Friday, April 20, 2012


Directed by: Bess Kargman
Starring: Aran Bell, Gaya Bommer Yemini, and Michaela DePrince
Synopsis: Documentary following 6 young ballet dancers as they train for the Youth America Grand Prix.

With the emergence of reality shows like So You Think You Can Dance and America's Best Dance Crew, the art of dancing is becoming more and more mainstream. However, with this push to more modern styles, traditional ballets like Coppelia, Don Quixote, and Swan Lake are becoming an endangered species. Classical ballet companies aren't bringing in the money they use to, so it's becoming increasingly difficult for young dancers to find jobs.

FIRST POSITION follows six young dancers vying to perform at the The Youth America Grand Prix, which is a scholarship competition for dancers ages 9-18. Based on their performances, dancers can get offers for summer programs, scholarships, and even contracts to ballet companies. This is a chance of a lifetime. Though they vary in both social and economic backgrounds, all of these kids and their families have made sacrifices for their art. There’s Aran, 11, an American boy part of a military family in Italy; Rebecca, 17, the typical rich, blonde-haired, girl-next-door; Joan Sebastian, 16, a Colombian who left his family to train in NYC; Michaela, 14, adopted as an toddler from war torn Sierra Leon; Miko, 12, driven by an Asian stage mother and sister to Jules, 10, who doesn’t have the heart or technique of his sister.

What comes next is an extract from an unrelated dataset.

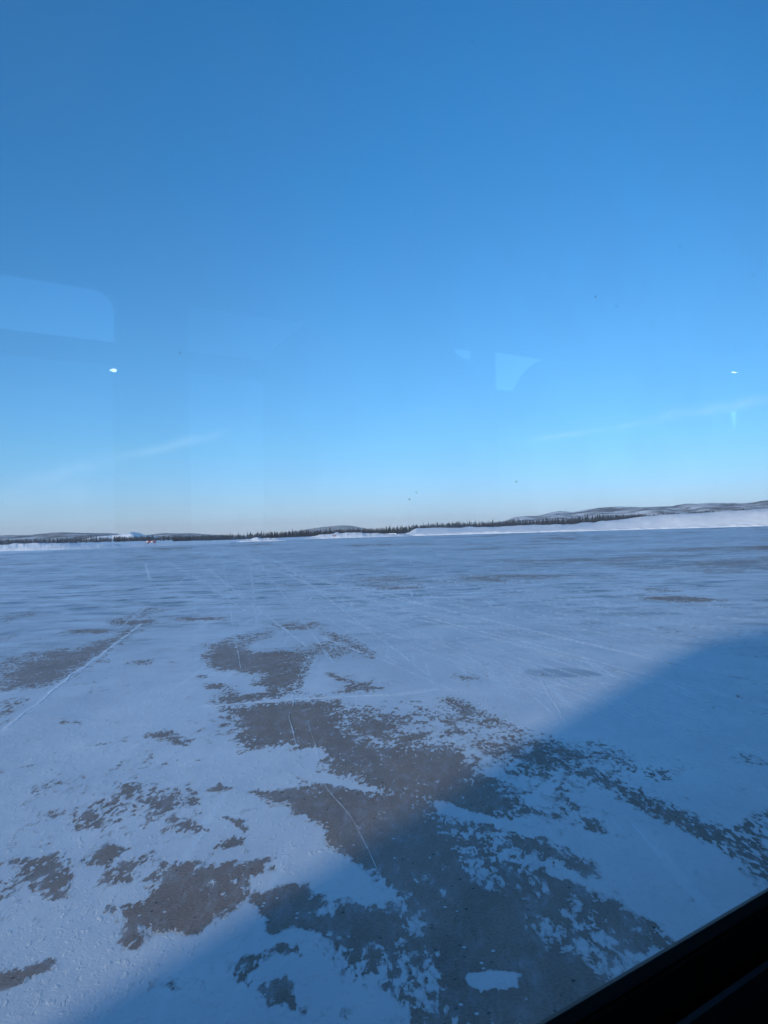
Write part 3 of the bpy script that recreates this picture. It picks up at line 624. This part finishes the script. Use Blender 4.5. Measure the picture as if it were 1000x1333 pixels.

Some have gone through financial crunches while one family uprooted their private business so their daughter would have less of a commute to her studio. Director Bess Kargman keeps us memorized with these struggles and the pressure the kids face not only from themselves but, in one case in particular, from their parents. Our hearts break as Michaela suffers from a debilitating injury on the eve of the competition. Her tenacity and spirit is contagious, and she displays maturity so far beyond her years in dealing with her situation that I kept forgetting she was 14. Her story is a perfect example of the years of abuse these kids put on their bodies; they work and perform through sickness and injury after injury. And we see the tole it takes on the parents too. Even though Miko and Jules' mother initially comes off as your typical stage mom (and she still is), you can see the passion for her kids behind her eyes. She never took dance, but when her children became interested, she bought books to help her learn the language, so she could help them at home.

If I could fault the documentary on anything it would be not emphasizing the amount of time these kids have spent preparing for this moment. Not just this competition, but during their whole dancing career. Rebecca has been able to balance school and dance during the week, but on the flip side, Miko has become so engrossed in perfecting her technique, she has to be home schooled. Maybe she will look back and regret not having a "real" childhood, or maybe all this hard work will pay of when she's of age for a ballet contract. A risky gamble for tween.

Overall, I was absolutely charmed by this film. It never dragged, and I was excited for these kids to get to the competition. And the film features all of their performances, and their dances are just breathtaking. Kargman didn't find just any Jo Schmo dancers to follow. I can only imagine what could be possible if most kids nowadays even had half the dedication that these students have.